The narrow, cracked pavement that weaves into the densely tangled neighborhood along Jakarta’s Ciliwung River is still slick from the overnight monsoon storms. This vibrant cluster of life is called a kampung in Indonesian; the literal translation is “community” or “village.” But in Jakarta, the word is used to describe a slum neighborhood. On Google Maps, this one appears as just a blank gray swatch. After a twisting series of blind turns, the riverbank comes into view. The overnight deluge has raised the water enough to drown fifteen feet of shoreline. Flotillas of newly immersed trash churn in the intensified current.
For 52-year-old Ibu Atun, the water is literally at her doorstep. She’s lived in this community her whole life. Twice a month the water enters her house. When it’s really bad, her family takes refuge in the nearby school. Atun describes how the frequency of bad floods has increased over the past five years. In 2014, her house was completely submerged. She relies on flood warnings from the neighborhood leader — who receives a phone call from a floodgate operator upstream.

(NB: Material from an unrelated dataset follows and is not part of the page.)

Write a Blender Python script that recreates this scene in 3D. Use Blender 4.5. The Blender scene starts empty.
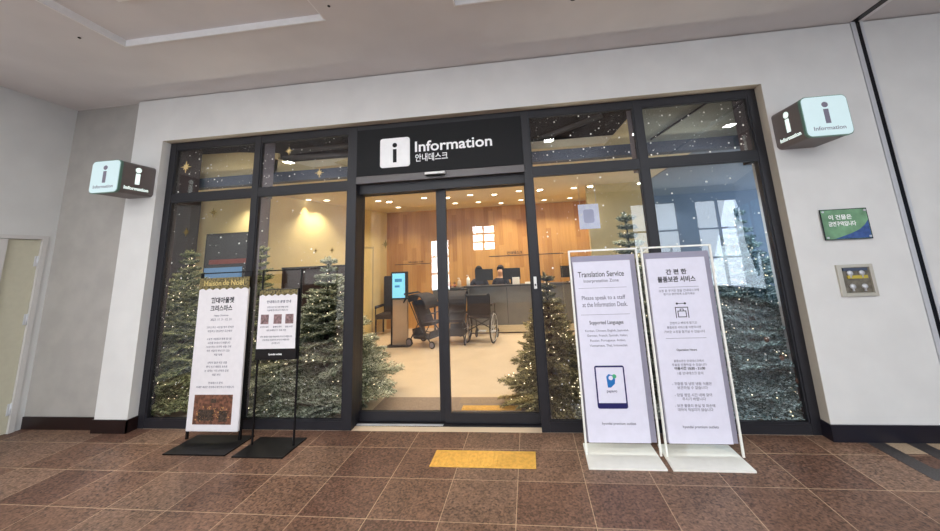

Home to more than 28 million residents, Jakarta and its surrounding metropolis is the second largest settlement on earth. Nearly three quarters of the city is prone to devastating seasonal flooding. Although they’ve been fighting the water for hundreds of years, unprecedented urbanization and climate change have brought the situation to a tipping point. And where traditional solutions are failing, an innovative use of technology is making a difference.
Around the corner, two younger residents are immersed in their smartphones, swiping through their social feeds. They admit to being on them all the time — and can’t imagine life without them. They explain how news of flooding often finds them through their phone.
These two encounters illustrate different ways in which people hear about (and share) news of flooding in Jakarta. Whether it be an announcement reverberating from the mosque loudspeaker, a phone call, the head of the neighborhood, their eyes or with social media — people don’t rely on just one single piece of information about flooding.

Jakarta has one of the highest concentrations of mobile devices and social media activity in the world. By combining these two things with the GPS features inherent to both, the city is tapping into a crowdsourced way of tackling its flooding problem that was not previously possible. They are leveraging something known as geosocial intelligence to make real-time flood maps fed by the social media of residents on the ground – which provides lifesaving information to individuals and emergency responders alike. It doesn’t involve costly, heroic construction projects or installing a vast array of new and expensive sensors along the exhausted canals and floodgates. Instead, open-source software elegantly taps into the on-the-ground knowledge residents have about flooding and turns it into a simple, up-to-date flood report. The emerging resource that geosocial intelligence offers is being realized in one of the most complex urban environments on earth. And what started as one small project is now proving itself as a model that can be used in global cities like Shanghai, Dhaka, Mumbai, Bangkok or even New York.